Scene modeling code data:
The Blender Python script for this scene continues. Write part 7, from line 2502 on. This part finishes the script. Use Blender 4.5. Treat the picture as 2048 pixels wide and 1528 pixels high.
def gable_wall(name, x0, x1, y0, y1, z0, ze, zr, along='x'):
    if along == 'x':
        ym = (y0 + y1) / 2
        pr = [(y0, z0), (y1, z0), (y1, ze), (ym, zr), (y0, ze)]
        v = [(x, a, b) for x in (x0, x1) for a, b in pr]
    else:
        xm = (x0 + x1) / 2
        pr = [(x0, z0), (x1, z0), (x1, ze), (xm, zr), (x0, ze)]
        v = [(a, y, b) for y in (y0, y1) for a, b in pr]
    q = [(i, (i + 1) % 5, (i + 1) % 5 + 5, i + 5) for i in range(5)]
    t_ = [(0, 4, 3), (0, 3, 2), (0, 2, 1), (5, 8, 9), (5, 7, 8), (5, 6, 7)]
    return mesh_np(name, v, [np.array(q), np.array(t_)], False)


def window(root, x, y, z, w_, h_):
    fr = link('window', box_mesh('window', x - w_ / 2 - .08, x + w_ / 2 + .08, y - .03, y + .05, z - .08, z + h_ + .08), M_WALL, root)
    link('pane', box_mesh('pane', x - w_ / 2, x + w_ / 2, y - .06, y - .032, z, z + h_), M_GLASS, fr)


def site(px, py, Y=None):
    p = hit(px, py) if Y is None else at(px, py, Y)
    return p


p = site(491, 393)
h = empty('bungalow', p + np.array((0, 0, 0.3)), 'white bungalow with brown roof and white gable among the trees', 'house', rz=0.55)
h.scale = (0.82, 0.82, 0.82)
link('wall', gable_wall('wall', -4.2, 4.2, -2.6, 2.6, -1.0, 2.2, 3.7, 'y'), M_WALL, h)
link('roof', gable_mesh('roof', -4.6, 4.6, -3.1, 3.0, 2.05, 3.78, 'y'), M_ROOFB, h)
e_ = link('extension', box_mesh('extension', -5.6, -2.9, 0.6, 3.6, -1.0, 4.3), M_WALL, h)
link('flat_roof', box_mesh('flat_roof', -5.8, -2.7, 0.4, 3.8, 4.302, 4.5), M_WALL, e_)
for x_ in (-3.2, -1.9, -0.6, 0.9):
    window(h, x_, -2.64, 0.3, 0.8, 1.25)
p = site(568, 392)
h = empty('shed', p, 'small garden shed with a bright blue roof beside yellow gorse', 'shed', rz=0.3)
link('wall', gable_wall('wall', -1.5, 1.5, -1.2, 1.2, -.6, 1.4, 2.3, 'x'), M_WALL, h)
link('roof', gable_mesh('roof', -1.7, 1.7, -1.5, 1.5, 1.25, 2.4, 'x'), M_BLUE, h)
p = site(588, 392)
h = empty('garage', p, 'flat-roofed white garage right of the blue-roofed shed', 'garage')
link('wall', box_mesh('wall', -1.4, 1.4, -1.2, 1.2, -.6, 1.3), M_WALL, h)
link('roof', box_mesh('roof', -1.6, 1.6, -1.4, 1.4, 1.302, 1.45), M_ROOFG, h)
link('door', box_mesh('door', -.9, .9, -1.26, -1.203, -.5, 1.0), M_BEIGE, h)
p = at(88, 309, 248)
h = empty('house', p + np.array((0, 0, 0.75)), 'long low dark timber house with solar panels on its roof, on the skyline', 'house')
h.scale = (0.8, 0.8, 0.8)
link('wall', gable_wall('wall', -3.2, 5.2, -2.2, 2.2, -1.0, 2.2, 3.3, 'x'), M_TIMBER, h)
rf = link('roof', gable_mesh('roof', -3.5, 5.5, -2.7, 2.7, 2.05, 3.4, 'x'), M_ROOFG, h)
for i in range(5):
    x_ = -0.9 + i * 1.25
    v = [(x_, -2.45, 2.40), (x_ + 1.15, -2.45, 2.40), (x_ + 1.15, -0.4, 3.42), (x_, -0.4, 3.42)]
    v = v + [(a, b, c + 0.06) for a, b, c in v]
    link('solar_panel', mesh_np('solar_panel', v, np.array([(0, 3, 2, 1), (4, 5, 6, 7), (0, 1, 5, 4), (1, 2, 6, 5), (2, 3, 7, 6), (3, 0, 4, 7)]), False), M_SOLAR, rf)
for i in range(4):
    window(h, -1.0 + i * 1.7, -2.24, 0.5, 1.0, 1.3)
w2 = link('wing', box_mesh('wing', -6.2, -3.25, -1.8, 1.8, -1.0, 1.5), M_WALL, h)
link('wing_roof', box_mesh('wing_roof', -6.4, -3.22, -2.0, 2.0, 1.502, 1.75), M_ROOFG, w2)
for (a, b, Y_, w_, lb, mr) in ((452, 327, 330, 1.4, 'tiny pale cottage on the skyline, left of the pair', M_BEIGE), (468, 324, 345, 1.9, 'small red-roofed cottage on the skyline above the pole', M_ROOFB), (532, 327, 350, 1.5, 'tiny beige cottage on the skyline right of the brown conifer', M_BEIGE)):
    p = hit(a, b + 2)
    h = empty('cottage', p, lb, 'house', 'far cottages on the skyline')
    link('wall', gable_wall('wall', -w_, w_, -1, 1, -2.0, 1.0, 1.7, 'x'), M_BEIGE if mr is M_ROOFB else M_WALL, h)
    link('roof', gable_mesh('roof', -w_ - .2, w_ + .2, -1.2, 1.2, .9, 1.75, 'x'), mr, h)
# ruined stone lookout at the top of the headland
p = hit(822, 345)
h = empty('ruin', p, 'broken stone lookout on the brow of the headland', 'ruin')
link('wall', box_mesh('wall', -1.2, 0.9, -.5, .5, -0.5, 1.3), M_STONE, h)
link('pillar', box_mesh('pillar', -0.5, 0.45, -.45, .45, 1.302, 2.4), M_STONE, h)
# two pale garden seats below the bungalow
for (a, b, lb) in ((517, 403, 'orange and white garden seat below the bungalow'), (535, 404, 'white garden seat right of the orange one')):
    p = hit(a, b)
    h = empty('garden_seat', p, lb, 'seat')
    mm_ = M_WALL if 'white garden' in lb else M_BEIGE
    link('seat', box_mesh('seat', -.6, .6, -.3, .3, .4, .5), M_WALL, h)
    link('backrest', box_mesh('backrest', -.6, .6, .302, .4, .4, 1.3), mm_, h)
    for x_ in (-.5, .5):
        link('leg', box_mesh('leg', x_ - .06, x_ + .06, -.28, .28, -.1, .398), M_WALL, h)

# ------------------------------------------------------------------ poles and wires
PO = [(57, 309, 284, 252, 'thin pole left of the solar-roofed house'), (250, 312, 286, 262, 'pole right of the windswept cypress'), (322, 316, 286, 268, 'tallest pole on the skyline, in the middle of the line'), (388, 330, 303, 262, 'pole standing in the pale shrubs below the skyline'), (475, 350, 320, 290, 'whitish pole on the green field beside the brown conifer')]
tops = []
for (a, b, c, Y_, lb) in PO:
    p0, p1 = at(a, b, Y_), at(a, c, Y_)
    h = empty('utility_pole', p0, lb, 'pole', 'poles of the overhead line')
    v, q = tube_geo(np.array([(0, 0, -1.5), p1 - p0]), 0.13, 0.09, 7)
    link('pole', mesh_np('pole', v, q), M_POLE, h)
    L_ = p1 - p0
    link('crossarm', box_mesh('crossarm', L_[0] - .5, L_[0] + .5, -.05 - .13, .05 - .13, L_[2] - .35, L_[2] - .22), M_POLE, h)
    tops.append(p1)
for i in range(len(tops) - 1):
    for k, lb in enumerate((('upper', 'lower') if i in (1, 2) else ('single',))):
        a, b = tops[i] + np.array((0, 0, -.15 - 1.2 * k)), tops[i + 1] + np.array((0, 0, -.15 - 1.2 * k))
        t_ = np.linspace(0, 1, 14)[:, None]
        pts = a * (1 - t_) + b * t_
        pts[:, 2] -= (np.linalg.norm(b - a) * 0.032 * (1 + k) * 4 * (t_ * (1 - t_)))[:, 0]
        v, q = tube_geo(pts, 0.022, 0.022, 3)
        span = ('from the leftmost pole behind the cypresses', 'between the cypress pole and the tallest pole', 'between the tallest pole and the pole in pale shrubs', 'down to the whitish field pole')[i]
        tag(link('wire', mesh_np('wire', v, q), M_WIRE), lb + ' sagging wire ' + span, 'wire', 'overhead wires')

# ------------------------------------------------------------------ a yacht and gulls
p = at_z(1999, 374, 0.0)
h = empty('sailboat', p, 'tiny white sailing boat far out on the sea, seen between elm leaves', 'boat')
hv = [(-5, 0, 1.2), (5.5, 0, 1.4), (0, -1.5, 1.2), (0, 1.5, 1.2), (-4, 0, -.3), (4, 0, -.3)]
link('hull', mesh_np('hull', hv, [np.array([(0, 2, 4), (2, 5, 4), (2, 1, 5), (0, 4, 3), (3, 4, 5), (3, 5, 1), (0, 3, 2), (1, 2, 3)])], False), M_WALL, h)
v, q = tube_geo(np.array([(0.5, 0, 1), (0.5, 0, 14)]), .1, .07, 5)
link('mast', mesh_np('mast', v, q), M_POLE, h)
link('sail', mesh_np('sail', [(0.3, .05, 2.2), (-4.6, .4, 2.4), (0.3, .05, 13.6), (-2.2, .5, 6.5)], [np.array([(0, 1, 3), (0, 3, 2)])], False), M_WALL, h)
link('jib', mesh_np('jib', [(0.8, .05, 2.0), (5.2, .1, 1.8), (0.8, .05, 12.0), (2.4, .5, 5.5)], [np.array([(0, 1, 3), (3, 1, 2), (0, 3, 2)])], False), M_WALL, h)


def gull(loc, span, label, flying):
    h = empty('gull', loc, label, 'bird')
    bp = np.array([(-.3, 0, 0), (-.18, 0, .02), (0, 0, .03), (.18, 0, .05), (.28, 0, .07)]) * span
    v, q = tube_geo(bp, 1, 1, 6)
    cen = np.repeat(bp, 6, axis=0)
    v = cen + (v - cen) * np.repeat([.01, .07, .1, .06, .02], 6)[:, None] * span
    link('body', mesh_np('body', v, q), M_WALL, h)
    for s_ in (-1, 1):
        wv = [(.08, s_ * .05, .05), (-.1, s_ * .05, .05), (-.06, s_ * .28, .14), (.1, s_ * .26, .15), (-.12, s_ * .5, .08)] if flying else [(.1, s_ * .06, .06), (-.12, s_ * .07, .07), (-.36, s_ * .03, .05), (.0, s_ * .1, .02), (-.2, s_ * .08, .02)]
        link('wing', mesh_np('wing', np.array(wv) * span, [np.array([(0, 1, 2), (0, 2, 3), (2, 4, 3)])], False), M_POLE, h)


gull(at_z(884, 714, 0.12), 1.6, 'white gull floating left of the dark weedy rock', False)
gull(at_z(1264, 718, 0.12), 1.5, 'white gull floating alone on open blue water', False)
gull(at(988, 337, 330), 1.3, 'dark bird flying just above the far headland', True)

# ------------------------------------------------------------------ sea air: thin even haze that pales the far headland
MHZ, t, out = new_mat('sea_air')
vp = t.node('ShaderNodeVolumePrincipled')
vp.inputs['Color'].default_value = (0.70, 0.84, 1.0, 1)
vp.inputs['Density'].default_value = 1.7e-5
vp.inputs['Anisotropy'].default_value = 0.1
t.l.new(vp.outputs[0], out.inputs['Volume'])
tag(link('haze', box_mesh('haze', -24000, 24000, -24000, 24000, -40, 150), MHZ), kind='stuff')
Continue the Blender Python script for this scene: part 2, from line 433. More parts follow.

Exercise → Give back exactly the lines from the beginning of the records through the line containing "return mesh_np(name, v, [np.array(q), np.array(t_)], False)", and only those.

Answer for this exercise →
The Blender Python script for this scene continues. Write part 7, from line 2502 on. This part finishes the script. Use Blender 4.5. Treat the picture as 2048 pixels wide and 1528 pixels high.
def gable_wall(name, x0, x1, y0, y1, z0, ze, zr, along='x'):
    if along == 'x':
        ym = (y0 + y1) / 2
        pr = [(y0, z0), (y1, z0), (y1, ze), (ym, zr), (y0, ze)]
        v = [(x, a, b) for x in (x0, x1) for a, b in pr]
    else:
        xm = (x0 + x1) / 2
        pr = [(x0, z0), (x1, z0), (x1, ze), (xm, zr), (x0, ze)]
        v = [(a, y, b) for y in (y0, y1) for a, b in pr]
    q = [(i, (i + 1) % 5, (i + 1) % 5 + 5, i + 5) for i in range(5)]
    t_ = [(0, 4, 3), (0, 3, 2), (0, 2, 1), (5, 8, 9), (5, 7, 8), (5, 6, 7)]
    return mesh_np(name, v, [np.array(q), np.array(t_)], False)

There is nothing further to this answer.